Chris Woods, director of the observatory, a nonprofit group that monitors civilian deaths from coalition airstrikes in Syria and Iraq, said that in March alone the number of reported civilian fatalities has shot up to 1,058, from 465 in December, the last full month of the Obama administration.
“We don’t know whether that’s a reflection of the increased tempo of the campaign or whether it reflects changes in the rules of engagement,” he said. But, he added, the recent spike in numbers “does suggest something has shifted.”
American military officials said that what has shifted is that the Iraqi military, backed by the American-led coalition, is in the middle of its biggest fight so far — the battle to retake Mosul from the Islamic State, also known as ISIS or ISIL.

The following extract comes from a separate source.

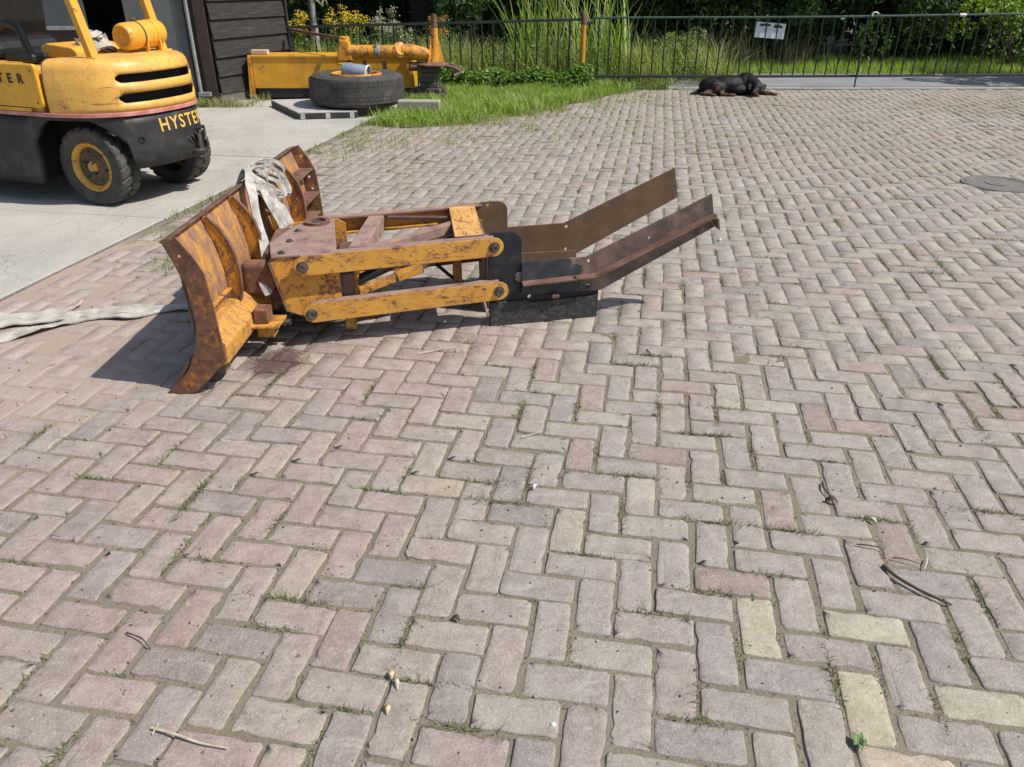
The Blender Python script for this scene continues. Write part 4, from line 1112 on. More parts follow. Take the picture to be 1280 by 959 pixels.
# panel fittings: latch, seam strip, rivets
b = MB(); b.box(FL, (0.455, -0.140, 0.922), (0.50, -0.133, 0.934)); b.build('latch', m_steel, fork, bevel=0.002)
for s_, z_ in ((0.13, 0.70), (0.13, 0.90)):
    bolt(FL(s_, -0.1325, z_), FT * -1, 0.005, 0.004, fork, 'panel_screw')
# seat
q = [(0.74, 0.93), (1.22, 0.93), (1.26, 1.0), (1.22, 1.075), (0.83, 1.06), (0.74, 1.02)]
b = MB(); b.prism([FL(s, 0.16, z) for s, z in q], [FL(s, 0.68, z) for s, z in q]); st_ = b.build('seat', m_vinyl, fork, bevel=0.03)
q = [(0.82, 1.02), (0.92, 1.05), (0.88, 1.45), (0.80, 1.50), (0.76, 1.44)]
b = MB(); b.prism([FL(s, 0.18, z) for s, z in q], [FL(s, 0.66, z) for s, z in q]); b.build('backrest', m_vinyl, fork, bevel=0.03)
b = MB(); b.tube(smoothpath([FL(0.34, 0.10, 0.92), FL(0.37, 0.09, 1.02), FL(0.42, 0.10, 1.13), FL(0.52, 0.10, 1.16), FL(0.62, 0.10, 1.12)], 5), 0.026, 10); b.build('seat_bracket', m_vinyl, fork, smooth=True)
b = MB(); b.box(FL, (0.26, 0.02, 0.925), (0.40, 0.16, 0.985)); b.build('seat_slide', m_vinyl, fork, bevel=0.02)
for k, s in enumerate((1.02, 1.10, 1.18)):
    b = MB(); b.tube([FL(s, 0.12, 0.92), FL(s + 0.04, 0.12, 1.22)], 0.009, 8); b.lathe(FL(s + 0.04, 0.12, 1.20), (0, 0, 1), [(0.02, 0), (0.022, 0.03), (0.0001, 0.045)], 12); b.build('lever', m_steel, fork, smooth=True)
# steering column and wheel, dash
b = MB(); b.tube([FL(1.35, 0.43, 0.92), FL(1.15, 0.43, 1.28)], 0.03, 10); sc_ = b.build('steering_column', m_chass, fork, smooth=True)
ax = (FL(1.15, 0.43, 1.28) - FL(1.35, 0.43, 0.92)).normalized(); a_ = ax.orthogonal().normalized(); c_ = ax.cross(a_)
b = MB(); b.tube([FL(1.15, 0.43, 1.29) + (a_ * math.cos(2 * math.pi * k / 28) + c_ * math.sin(2 * math.pi * k / 28)) * 0.18 for k in range(29)], 0.013, 8); b.build('steering_wheel', m_vinyl, sc_, smooth=True)
b = MB(); b.box(FL, (1.36, 0.05, 0.90), (1.46, 0.81, 1.20)); b.build('dash', m_forkside, fork, bevel=0.02)
# overhead guard
for t0 in (0.11, 0.79):
    b = MB(); dx = 0.0 if t0 < 0.5 else 0.06
    b.beam(FL(-0.185 + dx, t0, 0.945), FL(0.09 + dx, t0 + 0.02, 2.05), 0.050, 0.062, FT); b.build('guard_post', m_tank, fork, bevel=0.006)
    b = MB(); b.box(FL, (-0.235 + dx, t0 - 0.04, 0.952), (-0.13 + dx, t0 + 0.04, 0.972)); b.build('post_foot', m_fork, fork, bevel=0.003)
    b = MB(); b.beam(FL(1.40, t0, 0.95), FL(1.28, t0, 2.05), 0.05, 0.06, FT); b.build('guard_post', m_tank, fork, bevel=0.006)
    b = MB(); b.beam(FL(0.03, t0 + 0.02, 2.07), FL(1.32, t0, 2.07), 0.05, 0.05); b.build('guard_rail', m_tank, fork, bevel=0.006)
for k in range(7):
    s = 0.06 + 0.2 * k
    b = MB(); b.beam(FL(s, 0.11, 2.07), FL(s, 0.81, 2.07), 0.03, 0.03); b.build('guard_bar', m_tank, fork)
# yellow air cleaner lying across the hood
ca = FL(-0.135, 0.42, 1.070); axd = (FL(-0.115, 0.79, 1.085) - ca).normalized()
b = MB(); b.lathe(ca, axd, [(0.0001, 0.022), (0.043, 0.020), (0.050, 0.010), (0.055, 0.010), (0.062, 0.002), (0.074, 0.003), (0.085, 0.016), (0.089, 0.035), (0.089, 0.135), (0.086, 0.137), (0.086, 0.145), (0.089, 0.147), (0.089, 0.26), (0.085, 0.264), (0.085, 0.272), (0.089, 0.276), (0.089, 0.34), (0.08, 0.365), (0.0001, 0.372)], 48)
tk = b.build('air_cleaner', m_tank, fork, smooth=True)
for h in (0.135, 0.262):
    b = MB(); b.lathe(ca + axd * h, axd, [(0.0875, 0), (0.092, 0.001), (0.092, 0.014), (0.0875, 0.015)], 40, True); b.build('clamp_band', m_steel if h < .2 else m_tank, tk, smooth=True)
b = MB(); b.tube([ca + axd * 0.142 + Vector((0, 0, 0.085)) + FS * 0.03, ca + axd * 0.142 + Vector((0, 0, 0.108)) + FS * -0.01], 0.007, 8); b.tube([ca + axd * 0.125 + Vector((0, 0, 0.100)), ca + axd * 0.17 + Vector((0, 0, 0.100))], 0.006, 8); b.build('clamp_screw', m_steel, tk)
for h in (0.155, 0.285):
    c0 = ca + axd * h
    for xx in (-0.085, 0.062):
        b = MB(); b.box(lambda x, y, z: c0 + FS * x + axd * y + Vector((0, 0, z)), (xx, -0.006, -0.110), (xx + 0.022, 0.006, -0.045)); b.build('saddle_leg', m_tank, fork)

# wheels: lugged tyres with yellow rims
def fork_wheel(s, t, r, wdt, side, steer=0.0):
    ax = (FT * side + FS * steer).normalized()       # outwards
    c = FL(s, t, r)
    prof_ = [(r * 0.60, -wdt * 0.38), (r * 0.64, -wdt * 0.47), (r * 0.80, -wdt * 0.52), (r * 0.93, -wdt * 0.49), (r * 0.955, -wdt * 0.42), (r * 0.955, wdt * 0.42), (r * 0.93, wdt * 0.49), (r * 0.86, wdt * 0.515), (r * 0.845, wdt * 0.505), (r * 0.70, wdt * 0.51), (r * 0.64, wdt * 0.48), (r * 0.60, wdt * 0.38)]
    b = MB(); b.lathe(c, ax, prof_, 56, True)
    o = b.build('wheel', m_rubber, fork, smooth=True)
    a = Vector((0, 0, 1)); a = (a - ax * a.dot(ax)).normalized(); e = ax.cross(a)
    n = 20
    b = MB()
    for k in range(n):
        for sg in (-1, 1):
            th = 2 * math.pi * (k + (0.5 if sg > 0 else 0)) / n; dth = 2 * math.pi / n * 0.40
            def P_(ang, rr, h): return c + (a * math.cos(ang) + e * math.sin(ang)) * rr + ax * h
            skew = 0.10
            q = lambda rr, sh: [P_(th - dth * sh, rr, sg * wdt * 0.515), P_(th + dth * sh, rr, sg * wdt * 0.515), P_(th + dth * sh + skew, rr, sg * wdt * 0.22), P_(th + dth * 0.7 * sh + skew * 1.6, rr, sg * wdt * 0.03), P_(th - dth * 0.7 * sh + skew * 1.6, rr, sg * wdt * 0.03), P_(th - dth * sh + skew, rr, sg * wdt * 0.22)]
            lo_ = q(r * 0.93, 1.05); hi_ = q(r * 1.0, 0.85)
            hi_[0] = P_(th - dth * 0.8, r * 0.985, sg * wdt * 0.47); hi_[1] = P_(th + dth * 0.8, r * 0.985, sg * wdt * 0.47)
            b.prism(lo_, hi_)
    b.build('tread', m_rubber, o)['kind'] = 'stuff'
    b = MB(); b.lathe(c, ax, [(r * 0.615, wdt * 0.30), (r * 0.625, wdt * 0.46), (r * 0.60, wdt * 0.50), (r * 0.565, wdt * 0.50), (r * 0.545, wdt * 0.46), (r * 0.50, wdt * 0.40), (r * 0.485, wdt * 0.28)], 40, True); b.build('rim', m_rim, o, smooth=True)
    b = MB(); b.lathe(c, ax, [(r * 0.49, wdt * 0.24), (r * 0.48, wdt * 0.285), (r * 0.30, wdt * 0.30), (r * 0.27, wdt * 0.34), (r * 0.19, wdt * 0.35), (0.0001, wdt * 0.35)], 36); b.build('wheel_disc', m_rimdark, o, smooth=True)
    b = MB(); b.lathe(c, ax, [(r * 0.155, wdt * 0.33), (r * 0.145, wdt * 0.43), (r * 0.11, wdt * 0.46), (0.0001, wdt * 0.47)], 22); b.build('hub_cap', m_rim, o, smooth=True)
    for k in range(6):
        ang = 2 * math.pi * k / 6 + 0.3
        p = c + (a * math.cos(ang) + e * math.sin(ang)) * r * 0.37 + ax * wdt * 0.29
        bolt(p, ax, 0.009, 0.016, o, 'wheel_nut')
    return o
fork_wheel(-0.045, 0.085, 0.270, 0.185, -1, -0.05)
fork_wheel(-0.045, 0.800, 0.270, 0.185, 1, 0.05)
for t, sd_ in ((0.02, -1), (0.84, 1)): fork_wheel(1.45, t, 0.33, 0.22, sd_)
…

In particular, the campaign for West Mosul has involved block-by-block fighting in an urban environment.
“There’s been no loosening of the rules of engagement,” said Capt. Jeff Davis, a Pentagon spokesman. “There are three major offensives going on right now, at the same time,” he said, citing the battle for West Mosul; the encirclement of Raqqa, Syria, the Islamic State’s de facto capital; and the fight for the Tabqa Dam in Syria.
Captain Davis said that the investigation was looking into whether Islamic State fighters were responsible for the explosion in Mosul, or if an airstrike set something off.

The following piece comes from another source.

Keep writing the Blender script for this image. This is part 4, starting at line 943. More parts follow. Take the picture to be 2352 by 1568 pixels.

“There are other people on the battlefield, too,” he said. “It’s close quarters.”
American officials said that even the timing of the strike was still in question. Col. Joseph E. Scrocca, a spokesman for the American-led command in Baghdad, said in a statement Friday that the strike under investigation happened between March 17 and Thursday.
The civilian death toll in Mosul was already widely described as heavy on account of Islamic State snipers and bombs, and intensified urban fighting in which artillery has been used. But there have been numerous reports from witnesses, including rescue workers and residents fleeing the fighting, about bodies being buried under rubble after heavy air bombardment.
Many of the reports centered on the Mosul Jidideh neighborhood, where residents said airstrikes hit a number of houses in recent days, killing dozens, including many children.
Capt. Ahmed Nuri, a soldier with Iraq’s elite counterterrorism forces, who work closely with the American military and call in airstrikes, said on Thursday that his men, facing heavy sniper fire, helped collect five bodies from the rubble of a destroyed home. He said four of them were brothers — named Ali, Omar, Khalid and Saad — whose bodies were delivered to their grieving mother.
The mother, Captain Nuri said, identified the fifth dead body as that of an Islamic State sniper who had been firing at advancing Iraqi forces from the roof of their house.
Local officials have reacted with outrage at the latest civilian deaths, warning that they will make it more difficult to fully take the city, and will alienate civilians still in Mosul, whom the Iraqi government is counting on for assistance.
“The repeated mistakes will make the mission to liberate Mosul from Daesh harder, and will push civilians still living under Daesh to be uncooperative with the security forces,” said Abdulsattar Alhabu, the mayor of Mosul, using the Arabic acronym for the Islamic State.
Mr. Alhabu estimated that at least 200 civilians had been killed in airstrikes in recent days in Mosul.